My view is that “monetary policy” is just a ruse. If you want to understand government’s role in financial markets, focus on credit allocation. From that perspective, I do not think that the Fed will want to reallocate credit away from government debt and mortgage securities any time soon. . .or, in fact, any time.

Steven Pinker on Money as a Consensual Hallucination

He writes,

Life in complex societies is built on social realities, the most obvious examples being money and the rule of law. But a social fact depends entirely on the willingness of people to treat it as a fact. It is specific to a community, as we see when people refuse to honor a foreign currency or fail to recognize the sovereignty of a self-proclaimed leader. And it can dissolve with changes in the collective psychology, as when a currency becomes worthless through hyperinflation or a regime collapses because people defy the policy and army en masse.

That is from p. 65 of The Blank Slate, which I am re-reading.

I would quibble that you do not get hyperinflation from a sudden loss of confidence in the currency. You get it when the government spends more than it taxes and loses the ability to borrow, so its only choice is to print money–and then people lose confidence in the currency.

The important social reality is that people are willing to lend to the government at affordable interest rates. That is what has the potential to suddenly change (see Greece) and that is why large deficits create potential instability.

Larry White on Free Banking History

His final sentence:

Central banks primarily arose, directly or indirectly, from legislation that created privileges to promote the fiscal interests of the state or the rent-seeking interests of privileged bankers, not from market forces.

Pointer from Mark Thoma (!).

I think that one could write essentially the same sentence to explain quantitative easing.

The Fed as Shadow Bank

What would you call an institution that holds a portfolio of mortgage-backed securities and government bonds, funded mostly by overnight borrowing at an annual interest rate of 0.25 percent?

If Goldman Sachs or Citadel (a hedge fund) did that, we would call it “shadow banking.” That is, the institution is engaging in maturity transformation without being regulated as a bank.

And that is the Fed as it operates today. It pays 0.25 percent interest on “reserves,” which is just a way of saying that the Fed is borrowing at 0.25 percent to fund its portfolio.

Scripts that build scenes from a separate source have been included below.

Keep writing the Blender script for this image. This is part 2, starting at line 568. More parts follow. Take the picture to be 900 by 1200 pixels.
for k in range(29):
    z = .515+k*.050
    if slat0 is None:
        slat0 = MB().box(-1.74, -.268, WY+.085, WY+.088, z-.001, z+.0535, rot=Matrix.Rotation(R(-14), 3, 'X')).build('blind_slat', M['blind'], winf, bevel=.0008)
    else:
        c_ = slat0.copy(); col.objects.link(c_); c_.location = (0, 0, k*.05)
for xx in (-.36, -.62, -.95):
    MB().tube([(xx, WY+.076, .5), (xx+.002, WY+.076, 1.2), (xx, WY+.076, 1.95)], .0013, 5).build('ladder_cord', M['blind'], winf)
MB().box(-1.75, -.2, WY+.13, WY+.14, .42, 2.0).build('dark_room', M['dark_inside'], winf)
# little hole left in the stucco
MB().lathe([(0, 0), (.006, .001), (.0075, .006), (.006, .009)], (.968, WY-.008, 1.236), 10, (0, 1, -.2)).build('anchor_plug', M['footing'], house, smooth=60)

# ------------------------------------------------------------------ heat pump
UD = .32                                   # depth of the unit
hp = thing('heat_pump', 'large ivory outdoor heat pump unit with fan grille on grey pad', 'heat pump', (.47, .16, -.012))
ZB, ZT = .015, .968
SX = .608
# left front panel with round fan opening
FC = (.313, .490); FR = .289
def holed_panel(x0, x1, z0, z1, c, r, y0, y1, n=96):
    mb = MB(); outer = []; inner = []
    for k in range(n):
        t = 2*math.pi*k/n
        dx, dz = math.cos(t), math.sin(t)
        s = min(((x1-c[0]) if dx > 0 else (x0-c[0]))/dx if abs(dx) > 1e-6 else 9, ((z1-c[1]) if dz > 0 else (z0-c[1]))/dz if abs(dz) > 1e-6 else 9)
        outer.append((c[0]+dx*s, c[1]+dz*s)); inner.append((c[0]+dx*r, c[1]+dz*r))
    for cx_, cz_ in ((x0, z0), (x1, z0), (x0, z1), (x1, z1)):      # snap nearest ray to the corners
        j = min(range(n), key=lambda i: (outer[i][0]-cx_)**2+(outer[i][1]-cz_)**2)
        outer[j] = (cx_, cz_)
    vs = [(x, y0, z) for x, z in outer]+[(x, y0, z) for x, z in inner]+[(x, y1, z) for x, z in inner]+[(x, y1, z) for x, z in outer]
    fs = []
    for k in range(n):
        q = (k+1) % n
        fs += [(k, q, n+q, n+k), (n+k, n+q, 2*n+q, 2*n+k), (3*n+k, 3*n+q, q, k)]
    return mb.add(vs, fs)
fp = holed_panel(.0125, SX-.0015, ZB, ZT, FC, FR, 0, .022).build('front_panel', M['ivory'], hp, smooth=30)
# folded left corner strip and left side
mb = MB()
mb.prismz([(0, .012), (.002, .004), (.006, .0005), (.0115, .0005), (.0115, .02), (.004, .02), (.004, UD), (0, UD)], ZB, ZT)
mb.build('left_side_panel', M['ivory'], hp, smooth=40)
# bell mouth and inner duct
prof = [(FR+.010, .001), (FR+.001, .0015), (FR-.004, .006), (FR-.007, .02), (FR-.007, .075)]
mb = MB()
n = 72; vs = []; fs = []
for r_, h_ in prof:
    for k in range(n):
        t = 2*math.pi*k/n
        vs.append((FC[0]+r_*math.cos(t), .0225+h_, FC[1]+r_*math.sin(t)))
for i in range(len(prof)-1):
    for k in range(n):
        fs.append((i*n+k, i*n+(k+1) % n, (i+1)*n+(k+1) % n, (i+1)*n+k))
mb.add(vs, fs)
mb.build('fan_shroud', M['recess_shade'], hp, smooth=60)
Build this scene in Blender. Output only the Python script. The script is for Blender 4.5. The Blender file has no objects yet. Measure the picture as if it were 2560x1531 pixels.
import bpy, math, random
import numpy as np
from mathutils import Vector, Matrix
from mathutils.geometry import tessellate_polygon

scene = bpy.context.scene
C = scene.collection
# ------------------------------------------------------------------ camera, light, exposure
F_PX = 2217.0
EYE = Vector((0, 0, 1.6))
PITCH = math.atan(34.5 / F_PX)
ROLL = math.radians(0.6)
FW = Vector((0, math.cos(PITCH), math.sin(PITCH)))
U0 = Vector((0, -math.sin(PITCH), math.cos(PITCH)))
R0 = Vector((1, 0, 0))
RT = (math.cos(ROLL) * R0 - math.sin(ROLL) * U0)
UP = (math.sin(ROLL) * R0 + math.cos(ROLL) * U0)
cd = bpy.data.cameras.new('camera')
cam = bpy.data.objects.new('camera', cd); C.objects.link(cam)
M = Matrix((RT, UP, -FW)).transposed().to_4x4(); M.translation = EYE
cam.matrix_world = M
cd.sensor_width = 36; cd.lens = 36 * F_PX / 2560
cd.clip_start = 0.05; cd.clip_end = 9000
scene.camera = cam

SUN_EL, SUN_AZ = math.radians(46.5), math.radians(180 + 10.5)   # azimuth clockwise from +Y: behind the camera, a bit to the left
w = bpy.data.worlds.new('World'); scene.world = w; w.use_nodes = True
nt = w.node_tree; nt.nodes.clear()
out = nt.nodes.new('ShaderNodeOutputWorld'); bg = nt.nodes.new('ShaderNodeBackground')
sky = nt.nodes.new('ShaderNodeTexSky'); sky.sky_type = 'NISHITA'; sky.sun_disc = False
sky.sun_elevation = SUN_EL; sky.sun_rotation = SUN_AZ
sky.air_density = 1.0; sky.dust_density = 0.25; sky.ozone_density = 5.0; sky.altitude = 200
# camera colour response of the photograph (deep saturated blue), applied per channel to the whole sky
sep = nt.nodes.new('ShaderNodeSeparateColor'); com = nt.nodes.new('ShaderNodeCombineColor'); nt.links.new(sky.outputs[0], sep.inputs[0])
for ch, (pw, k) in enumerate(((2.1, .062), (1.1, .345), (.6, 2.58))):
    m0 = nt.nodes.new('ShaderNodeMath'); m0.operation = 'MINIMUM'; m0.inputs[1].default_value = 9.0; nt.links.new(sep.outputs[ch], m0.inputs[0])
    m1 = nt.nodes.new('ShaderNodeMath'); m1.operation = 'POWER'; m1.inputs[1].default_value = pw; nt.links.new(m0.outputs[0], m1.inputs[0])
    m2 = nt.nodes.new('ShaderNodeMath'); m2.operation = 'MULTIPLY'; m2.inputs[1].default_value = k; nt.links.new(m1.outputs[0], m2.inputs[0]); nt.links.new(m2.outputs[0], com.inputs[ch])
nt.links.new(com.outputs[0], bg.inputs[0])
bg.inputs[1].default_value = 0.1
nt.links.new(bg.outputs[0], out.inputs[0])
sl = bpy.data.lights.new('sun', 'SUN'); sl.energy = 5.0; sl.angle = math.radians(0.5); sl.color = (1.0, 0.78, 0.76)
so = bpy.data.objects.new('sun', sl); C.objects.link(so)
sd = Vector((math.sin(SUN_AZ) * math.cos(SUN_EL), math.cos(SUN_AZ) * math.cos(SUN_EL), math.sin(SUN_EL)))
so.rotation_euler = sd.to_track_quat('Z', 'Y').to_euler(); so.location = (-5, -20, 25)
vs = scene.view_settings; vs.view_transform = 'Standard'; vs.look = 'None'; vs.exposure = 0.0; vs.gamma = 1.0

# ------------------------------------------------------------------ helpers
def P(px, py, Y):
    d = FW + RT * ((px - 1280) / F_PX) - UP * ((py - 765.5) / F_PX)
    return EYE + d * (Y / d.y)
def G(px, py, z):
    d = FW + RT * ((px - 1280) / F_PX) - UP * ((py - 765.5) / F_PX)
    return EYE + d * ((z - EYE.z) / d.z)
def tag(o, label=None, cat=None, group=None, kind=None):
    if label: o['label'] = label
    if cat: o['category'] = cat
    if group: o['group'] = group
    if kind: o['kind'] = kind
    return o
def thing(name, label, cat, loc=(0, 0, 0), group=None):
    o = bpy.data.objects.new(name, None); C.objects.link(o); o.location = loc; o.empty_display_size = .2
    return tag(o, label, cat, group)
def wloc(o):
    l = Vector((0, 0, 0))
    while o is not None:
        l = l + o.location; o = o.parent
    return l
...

It may be worth spending some time thinking about the Fed as just another shadow bank. When other shadow banks do what the Fed does, we call it portfolio management or carry trading or riding the yield curve. We don’t use mumbo-jumbo like “monetary policy” or “inflation targeting” or “quantitative easing.”

The Fed’s role as a shadow bank was less obvious back in the days of textbook central banking, with the Fed’s liabilities consisting of non-interest-bearing reserves and currency, and its assets consisting of short-term T-bills. (Actually, the textbooks had it wrong. The assets were repo loans. The Fed has always been a big player in the Gary Gorton shadow-banking poster child known as the repo market.) Still, I think that if we had always thought about the Fed in terms of shadow banking we would have been on the right track.

Some people call the classic Fed liabilities “money” or “high-powered money.” But I do not find that so exciting. In my view, the market decides what to use as money.

I tend to think that shadow banking affects the economy. As with other forms of banking, when there is more of it, credit conditions are looser, and this makes it easier for businesses to keep experiments going. This can be a good thing–if enough experiments turn out well. It can be a bad thing–if the experiments include too many ideas that are not really sustainable.

However, banking and shadow banking that is centered around portfolios of government securities does nothing to help credit conditions for businesses. It just facilitates crowding out.

So what could be wrong with holding the view that the Fed has never been and never will be something other than just another shadow bank? Most economists would argue that the Fed did important things in the 1970s and 1980s. In the 1970s, it was too loose and we got inflation. In the early 1980s it tightened and inflation went away.

I would say that we could just as easily blame the rest of the shadow banks. Who was it that kept long-term interest rates below inflation in the 1970s? Who was it that made long-term rates shoot up in the early 1980s? I think that one can defend the notion that it was the rest of the shadow banks that did that, and the Fed just kind of followed along.

Does More Government Debt Reduce Interest Rates?

This is a random idea that is almost surely wrong. And if it is wrong, it will be wrong in a way that seems obviously stupid. So don’t expect me to stick with it.

Without blaming Nick Rowe, I started thinking about this when he wrote,

By “secular stagnation” I mean “declining equilibrium real interest rates”.

Most explanations of secular stagnation say it is caused by a rising desire to save and/or a falling investment demand. Call this the “Saving/Investment Hypothesis”.

But there are lots of different real interest rates. For example, the real interest rate on Bank of Canada currency is around minus 2%. (That currency pays 0% nominal interest, and the Bank of Canada targets 2% inflation). But people are willing to hold currency, despite that, because it is very liquid. But all assets differ in their liquidity. More liquid assets will have a lower real yield than less liquid assets. And if an asset becomes more liquid over time, its real yield will fall over time.

What if there is a sharp rise in the supply of government debt? The standard view is that this tends to raise interest rates, as debt absorbs more savings.

The alternative view I am putting out there is that government debt offers liquidity (in the limiting case, think of it as a very close substitute for money). If the supply of liquidity goes up, then there is less demand for banks to manufacture liquidity out of risky assets. The public wants fewer deposits backed by loans on fruit trees and instead is happy to hold mutual funds containing government bonds.

The result is fewer fruit trees planted. We would observe a decline in interest rates on low-risk assets and an increase in interest rates (or a loss of credit availability altogether) for risky investment projects.

Think of this as government debt crowding out private investment, even though the interest rate on safe assets, particularly government debt itself, can remain low and perhaps even fall as the crowding out gets larger. Again, this is probably wrong.